Sebagai penghuni kos-kosan selama hampir enam tahun, saya aku hal tersebut. Setidaknya dalam sebulan jika keuangan lancar, saya bisa mengkonsumsi tiga bungkus mie instan. Berbeda jika kondisi keuangan sedang seret, mie instan dengan berbagai varian bisa menjadi makanan sehari-hari. Makanan berpengawet dan sulit dicerna ini terasa lebih sehat dibandingkan harus menahan lapar hingga uang kiriman orangtua atau tanggal gajian datang.

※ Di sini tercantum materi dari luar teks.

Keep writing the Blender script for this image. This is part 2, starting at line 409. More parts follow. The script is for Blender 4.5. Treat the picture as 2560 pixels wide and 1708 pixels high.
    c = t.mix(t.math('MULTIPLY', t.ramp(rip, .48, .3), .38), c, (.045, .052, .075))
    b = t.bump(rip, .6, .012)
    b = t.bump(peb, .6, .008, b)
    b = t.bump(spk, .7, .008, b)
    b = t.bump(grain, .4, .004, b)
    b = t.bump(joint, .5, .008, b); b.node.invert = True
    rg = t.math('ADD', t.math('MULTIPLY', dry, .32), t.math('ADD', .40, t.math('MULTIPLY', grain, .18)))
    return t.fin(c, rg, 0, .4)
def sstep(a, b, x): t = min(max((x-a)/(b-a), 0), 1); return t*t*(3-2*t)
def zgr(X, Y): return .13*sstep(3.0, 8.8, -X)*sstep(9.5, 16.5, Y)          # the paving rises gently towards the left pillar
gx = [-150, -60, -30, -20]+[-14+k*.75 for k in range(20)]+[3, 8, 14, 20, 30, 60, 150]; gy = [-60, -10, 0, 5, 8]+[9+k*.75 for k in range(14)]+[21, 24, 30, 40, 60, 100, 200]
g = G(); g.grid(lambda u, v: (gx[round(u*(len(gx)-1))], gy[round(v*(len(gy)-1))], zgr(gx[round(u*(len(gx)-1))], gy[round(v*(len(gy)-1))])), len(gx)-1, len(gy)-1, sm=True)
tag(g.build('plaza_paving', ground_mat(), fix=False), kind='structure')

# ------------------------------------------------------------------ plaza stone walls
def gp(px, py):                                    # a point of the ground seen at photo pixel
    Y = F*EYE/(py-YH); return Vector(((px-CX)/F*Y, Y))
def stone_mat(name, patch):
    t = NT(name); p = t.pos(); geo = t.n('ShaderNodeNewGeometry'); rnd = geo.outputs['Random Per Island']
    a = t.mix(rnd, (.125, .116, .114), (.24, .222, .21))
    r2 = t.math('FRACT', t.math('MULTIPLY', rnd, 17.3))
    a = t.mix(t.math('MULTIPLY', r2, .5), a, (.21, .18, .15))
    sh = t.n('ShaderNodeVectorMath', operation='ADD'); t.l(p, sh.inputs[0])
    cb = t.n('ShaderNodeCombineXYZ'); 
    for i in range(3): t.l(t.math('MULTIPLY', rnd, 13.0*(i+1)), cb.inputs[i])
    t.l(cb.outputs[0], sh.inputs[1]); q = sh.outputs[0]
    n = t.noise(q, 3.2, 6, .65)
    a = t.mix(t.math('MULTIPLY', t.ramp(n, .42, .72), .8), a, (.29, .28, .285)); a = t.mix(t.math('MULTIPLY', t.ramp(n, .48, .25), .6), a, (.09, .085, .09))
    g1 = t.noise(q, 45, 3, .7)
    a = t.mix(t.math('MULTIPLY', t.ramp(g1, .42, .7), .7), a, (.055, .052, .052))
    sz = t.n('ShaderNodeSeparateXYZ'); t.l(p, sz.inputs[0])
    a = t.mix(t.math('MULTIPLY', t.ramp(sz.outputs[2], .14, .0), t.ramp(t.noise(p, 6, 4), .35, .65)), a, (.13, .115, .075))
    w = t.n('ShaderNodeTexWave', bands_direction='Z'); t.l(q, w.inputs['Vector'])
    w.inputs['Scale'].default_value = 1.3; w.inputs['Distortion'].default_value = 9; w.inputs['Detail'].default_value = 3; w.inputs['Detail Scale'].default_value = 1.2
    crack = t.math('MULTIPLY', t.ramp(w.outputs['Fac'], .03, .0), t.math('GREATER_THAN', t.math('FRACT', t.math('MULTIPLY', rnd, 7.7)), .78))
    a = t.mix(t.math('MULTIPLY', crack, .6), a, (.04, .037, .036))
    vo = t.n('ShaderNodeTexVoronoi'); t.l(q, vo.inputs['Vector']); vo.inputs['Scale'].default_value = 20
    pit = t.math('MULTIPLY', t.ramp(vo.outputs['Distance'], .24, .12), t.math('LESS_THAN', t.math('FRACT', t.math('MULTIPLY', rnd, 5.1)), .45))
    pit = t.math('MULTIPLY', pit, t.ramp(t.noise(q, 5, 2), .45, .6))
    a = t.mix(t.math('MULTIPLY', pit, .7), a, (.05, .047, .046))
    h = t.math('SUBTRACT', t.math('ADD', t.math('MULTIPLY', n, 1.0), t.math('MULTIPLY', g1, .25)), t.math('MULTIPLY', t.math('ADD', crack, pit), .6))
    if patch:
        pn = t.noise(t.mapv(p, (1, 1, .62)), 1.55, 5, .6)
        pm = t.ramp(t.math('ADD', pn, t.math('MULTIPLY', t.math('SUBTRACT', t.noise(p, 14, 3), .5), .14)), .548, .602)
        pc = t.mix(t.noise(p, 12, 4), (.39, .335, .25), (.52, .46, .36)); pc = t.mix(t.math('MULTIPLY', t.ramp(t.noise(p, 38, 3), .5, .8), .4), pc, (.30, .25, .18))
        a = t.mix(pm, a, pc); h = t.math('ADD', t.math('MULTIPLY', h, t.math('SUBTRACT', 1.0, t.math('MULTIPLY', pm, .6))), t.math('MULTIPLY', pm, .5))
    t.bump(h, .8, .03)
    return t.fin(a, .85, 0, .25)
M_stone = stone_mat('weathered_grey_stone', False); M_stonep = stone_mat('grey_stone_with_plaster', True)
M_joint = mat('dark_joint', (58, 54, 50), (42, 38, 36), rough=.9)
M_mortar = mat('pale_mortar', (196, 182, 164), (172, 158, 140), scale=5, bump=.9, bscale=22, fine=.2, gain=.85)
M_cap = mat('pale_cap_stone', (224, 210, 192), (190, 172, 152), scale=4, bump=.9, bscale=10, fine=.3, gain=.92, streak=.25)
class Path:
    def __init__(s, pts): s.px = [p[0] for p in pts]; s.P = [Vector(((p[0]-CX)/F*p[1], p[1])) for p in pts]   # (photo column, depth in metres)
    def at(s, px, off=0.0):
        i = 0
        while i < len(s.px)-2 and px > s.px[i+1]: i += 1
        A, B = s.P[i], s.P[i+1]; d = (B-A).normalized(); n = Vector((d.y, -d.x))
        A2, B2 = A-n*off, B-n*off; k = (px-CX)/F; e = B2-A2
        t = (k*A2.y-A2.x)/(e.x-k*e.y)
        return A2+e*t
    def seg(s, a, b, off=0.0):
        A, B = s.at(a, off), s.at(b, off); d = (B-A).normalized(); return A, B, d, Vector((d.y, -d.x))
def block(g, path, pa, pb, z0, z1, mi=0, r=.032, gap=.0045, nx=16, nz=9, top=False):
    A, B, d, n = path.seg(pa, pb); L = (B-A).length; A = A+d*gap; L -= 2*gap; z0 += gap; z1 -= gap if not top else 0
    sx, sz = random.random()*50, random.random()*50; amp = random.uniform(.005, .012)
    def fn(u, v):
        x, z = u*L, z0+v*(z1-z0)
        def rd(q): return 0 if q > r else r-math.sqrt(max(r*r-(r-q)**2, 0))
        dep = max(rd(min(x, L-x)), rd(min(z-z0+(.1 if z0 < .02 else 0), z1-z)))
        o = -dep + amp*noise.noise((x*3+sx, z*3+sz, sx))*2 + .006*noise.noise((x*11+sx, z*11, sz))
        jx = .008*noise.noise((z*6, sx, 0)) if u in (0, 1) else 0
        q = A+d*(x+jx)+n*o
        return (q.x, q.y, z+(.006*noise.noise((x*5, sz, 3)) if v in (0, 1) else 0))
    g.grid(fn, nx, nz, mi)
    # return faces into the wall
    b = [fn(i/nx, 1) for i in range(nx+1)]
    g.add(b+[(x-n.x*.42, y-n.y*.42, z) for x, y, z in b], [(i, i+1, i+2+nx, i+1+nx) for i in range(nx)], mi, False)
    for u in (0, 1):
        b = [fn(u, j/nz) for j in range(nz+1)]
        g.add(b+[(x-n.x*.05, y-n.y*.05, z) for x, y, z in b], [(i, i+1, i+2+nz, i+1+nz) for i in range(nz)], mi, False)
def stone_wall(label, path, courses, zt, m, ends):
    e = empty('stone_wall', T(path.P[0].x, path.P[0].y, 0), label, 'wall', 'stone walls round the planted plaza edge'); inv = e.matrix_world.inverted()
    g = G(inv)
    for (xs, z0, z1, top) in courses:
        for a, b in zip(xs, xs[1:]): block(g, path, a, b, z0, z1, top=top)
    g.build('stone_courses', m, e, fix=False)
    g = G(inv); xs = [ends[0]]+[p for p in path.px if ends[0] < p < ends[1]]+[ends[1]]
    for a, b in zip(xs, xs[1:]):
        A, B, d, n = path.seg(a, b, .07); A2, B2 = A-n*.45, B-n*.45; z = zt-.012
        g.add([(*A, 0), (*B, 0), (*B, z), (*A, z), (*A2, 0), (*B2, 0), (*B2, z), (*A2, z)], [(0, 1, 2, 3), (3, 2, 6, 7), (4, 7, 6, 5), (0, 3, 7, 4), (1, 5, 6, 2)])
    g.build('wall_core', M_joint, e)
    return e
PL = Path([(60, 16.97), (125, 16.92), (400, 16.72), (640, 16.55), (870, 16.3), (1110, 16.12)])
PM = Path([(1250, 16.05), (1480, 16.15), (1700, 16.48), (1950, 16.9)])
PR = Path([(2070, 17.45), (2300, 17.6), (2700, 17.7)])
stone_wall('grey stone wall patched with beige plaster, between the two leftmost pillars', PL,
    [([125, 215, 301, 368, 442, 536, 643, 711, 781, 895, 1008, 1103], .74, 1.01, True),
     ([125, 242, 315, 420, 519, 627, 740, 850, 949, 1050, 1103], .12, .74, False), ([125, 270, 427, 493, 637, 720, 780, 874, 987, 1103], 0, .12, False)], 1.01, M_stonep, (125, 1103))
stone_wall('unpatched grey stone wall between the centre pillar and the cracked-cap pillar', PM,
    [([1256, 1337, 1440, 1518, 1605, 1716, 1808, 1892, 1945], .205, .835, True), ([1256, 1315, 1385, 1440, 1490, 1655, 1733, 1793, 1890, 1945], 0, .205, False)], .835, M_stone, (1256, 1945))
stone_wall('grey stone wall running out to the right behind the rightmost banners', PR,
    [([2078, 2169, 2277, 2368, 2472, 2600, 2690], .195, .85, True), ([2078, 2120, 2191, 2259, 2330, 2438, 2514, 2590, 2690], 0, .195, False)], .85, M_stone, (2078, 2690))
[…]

Belakang saya teringat sebuah kejadian dengan dua orang teman saya ketika mengkonsumsi mie instan di rumah. Sayangnya, salah satu dari dua orang tersebut kini sudah tidak ada lagi di dunia ini. Singkat cerita saat itu, saya yang masih anak-anak pulang ke rumah dengan seorang teman saya. Karena merasa lapar, kami akhirnya memutuskan untuk memasak satu bungkus mie instan. Entah kenapa, seorang teman yang saya ajak makan makanan tidak sehat itu merasa senang dan sangat bersemangat.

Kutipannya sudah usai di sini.